▶ [Records from a collection]:
· · · ·

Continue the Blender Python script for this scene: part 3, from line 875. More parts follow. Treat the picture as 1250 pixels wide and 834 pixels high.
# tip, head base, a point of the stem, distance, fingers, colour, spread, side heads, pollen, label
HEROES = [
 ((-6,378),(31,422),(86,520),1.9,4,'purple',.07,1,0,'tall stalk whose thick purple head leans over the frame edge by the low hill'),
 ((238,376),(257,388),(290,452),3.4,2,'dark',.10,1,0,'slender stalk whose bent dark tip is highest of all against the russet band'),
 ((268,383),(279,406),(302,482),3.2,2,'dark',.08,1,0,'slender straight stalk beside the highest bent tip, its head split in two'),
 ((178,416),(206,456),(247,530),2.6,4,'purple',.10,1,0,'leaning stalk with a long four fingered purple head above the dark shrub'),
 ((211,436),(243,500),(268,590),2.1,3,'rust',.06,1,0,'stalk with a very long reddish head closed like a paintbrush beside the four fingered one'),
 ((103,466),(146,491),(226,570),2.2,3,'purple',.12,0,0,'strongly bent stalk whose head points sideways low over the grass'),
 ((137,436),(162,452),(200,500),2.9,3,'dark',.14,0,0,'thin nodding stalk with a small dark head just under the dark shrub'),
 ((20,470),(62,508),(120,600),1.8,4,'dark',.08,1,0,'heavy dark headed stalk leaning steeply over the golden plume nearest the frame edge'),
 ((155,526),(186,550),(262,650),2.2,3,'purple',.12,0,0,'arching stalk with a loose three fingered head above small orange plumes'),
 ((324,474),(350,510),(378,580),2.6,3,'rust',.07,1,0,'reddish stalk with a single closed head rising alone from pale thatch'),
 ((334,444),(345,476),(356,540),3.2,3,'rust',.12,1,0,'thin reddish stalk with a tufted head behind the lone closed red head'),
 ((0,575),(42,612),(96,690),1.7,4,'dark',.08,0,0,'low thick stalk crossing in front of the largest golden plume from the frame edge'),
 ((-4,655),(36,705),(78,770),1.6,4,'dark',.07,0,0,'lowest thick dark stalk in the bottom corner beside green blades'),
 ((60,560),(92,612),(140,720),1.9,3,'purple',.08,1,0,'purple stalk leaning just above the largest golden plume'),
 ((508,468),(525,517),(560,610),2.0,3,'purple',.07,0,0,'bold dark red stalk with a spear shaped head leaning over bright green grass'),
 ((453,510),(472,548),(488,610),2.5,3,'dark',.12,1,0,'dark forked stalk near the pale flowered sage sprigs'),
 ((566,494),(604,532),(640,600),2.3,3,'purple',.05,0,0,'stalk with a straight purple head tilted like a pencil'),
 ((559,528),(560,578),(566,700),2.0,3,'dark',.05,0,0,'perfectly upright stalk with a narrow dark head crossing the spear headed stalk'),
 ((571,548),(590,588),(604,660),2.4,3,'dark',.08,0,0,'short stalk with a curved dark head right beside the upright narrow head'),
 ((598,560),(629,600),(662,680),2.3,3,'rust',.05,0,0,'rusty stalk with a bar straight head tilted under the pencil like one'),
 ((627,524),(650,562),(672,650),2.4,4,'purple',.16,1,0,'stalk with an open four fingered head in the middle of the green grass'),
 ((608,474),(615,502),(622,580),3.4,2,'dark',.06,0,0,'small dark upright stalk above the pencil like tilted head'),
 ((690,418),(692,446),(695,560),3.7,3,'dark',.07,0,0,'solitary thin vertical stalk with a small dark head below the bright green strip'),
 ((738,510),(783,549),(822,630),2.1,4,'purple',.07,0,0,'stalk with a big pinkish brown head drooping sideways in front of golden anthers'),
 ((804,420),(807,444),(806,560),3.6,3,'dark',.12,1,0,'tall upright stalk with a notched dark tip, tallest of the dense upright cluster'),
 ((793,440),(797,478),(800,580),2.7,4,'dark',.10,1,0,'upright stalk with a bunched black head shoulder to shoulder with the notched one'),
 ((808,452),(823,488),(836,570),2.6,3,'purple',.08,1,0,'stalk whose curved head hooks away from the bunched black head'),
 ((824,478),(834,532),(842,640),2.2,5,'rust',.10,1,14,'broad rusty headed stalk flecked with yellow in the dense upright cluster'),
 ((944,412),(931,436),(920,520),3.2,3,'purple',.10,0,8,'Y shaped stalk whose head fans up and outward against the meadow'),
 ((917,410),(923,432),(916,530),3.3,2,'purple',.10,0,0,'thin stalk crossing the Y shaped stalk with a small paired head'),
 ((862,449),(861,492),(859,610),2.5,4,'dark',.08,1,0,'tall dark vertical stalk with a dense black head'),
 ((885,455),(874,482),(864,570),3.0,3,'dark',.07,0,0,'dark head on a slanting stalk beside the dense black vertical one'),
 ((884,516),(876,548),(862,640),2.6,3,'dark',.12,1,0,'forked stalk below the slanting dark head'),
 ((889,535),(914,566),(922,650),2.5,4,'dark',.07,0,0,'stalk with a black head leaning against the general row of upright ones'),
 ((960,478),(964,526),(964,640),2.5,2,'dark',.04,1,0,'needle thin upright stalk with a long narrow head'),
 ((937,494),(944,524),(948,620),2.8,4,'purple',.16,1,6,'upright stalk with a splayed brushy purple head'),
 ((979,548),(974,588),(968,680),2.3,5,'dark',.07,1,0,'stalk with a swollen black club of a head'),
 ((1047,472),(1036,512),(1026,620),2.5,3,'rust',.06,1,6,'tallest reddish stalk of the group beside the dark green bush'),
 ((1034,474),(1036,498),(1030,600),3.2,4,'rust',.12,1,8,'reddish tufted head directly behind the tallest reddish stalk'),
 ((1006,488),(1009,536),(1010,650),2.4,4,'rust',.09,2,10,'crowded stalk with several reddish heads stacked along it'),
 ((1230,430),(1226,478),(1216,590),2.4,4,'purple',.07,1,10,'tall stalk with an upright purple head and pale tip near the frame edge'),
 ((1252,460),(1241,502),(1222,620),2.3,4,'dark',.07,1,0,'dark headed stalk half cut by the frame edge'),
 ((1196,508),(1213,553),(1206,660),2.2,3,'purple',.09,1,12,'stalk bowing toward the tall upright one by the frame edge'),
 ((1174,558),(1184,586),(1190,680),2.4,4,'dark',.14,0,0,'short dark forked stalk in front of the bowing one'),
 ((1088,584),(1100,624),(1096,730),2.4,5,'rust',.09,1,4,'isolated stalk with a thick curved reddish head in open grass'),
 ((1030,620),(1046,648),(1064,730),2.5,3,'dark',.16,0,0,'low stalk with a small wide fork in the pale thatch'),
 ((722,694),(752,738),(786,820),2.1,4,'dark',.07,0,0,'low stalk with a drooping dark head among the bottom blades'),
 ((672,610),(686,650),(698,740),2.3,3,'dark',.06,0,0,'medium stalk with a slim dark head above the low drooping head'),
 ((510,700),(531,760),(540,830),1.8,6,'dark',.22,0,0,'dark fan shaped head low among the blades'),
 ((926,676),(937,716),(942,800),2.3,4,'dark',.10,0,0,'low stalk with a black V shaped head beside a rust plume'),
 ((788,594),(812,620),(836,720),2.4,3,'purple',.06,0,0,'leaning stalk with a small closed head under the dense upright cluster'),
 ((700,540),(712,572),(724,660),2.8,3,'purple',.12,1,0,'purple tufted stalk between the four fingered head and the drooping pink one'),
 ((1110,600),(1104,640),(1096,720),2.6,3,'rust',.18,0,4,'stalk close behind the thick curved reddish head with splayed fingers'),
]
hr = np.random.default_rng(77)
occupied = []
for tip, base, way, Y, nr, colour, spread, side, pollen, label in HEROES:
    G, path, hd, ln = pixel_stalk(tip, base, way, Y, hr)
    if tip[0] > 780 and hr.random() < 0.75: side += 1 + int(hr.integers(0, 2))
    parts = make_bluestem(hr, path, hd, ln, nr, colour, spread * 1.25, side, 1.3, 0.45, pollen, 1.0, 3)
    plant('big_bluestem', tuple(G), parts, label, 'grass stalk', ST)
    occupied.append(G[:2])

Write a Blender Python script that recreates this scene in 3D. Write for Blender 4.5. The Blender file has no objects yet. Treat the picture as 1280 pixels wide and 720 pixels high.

· · · ·

▶ [What to produce]:
In the records above, how many lines include "pixels"? Give that number and nothing more.

▶ [Solution]:
2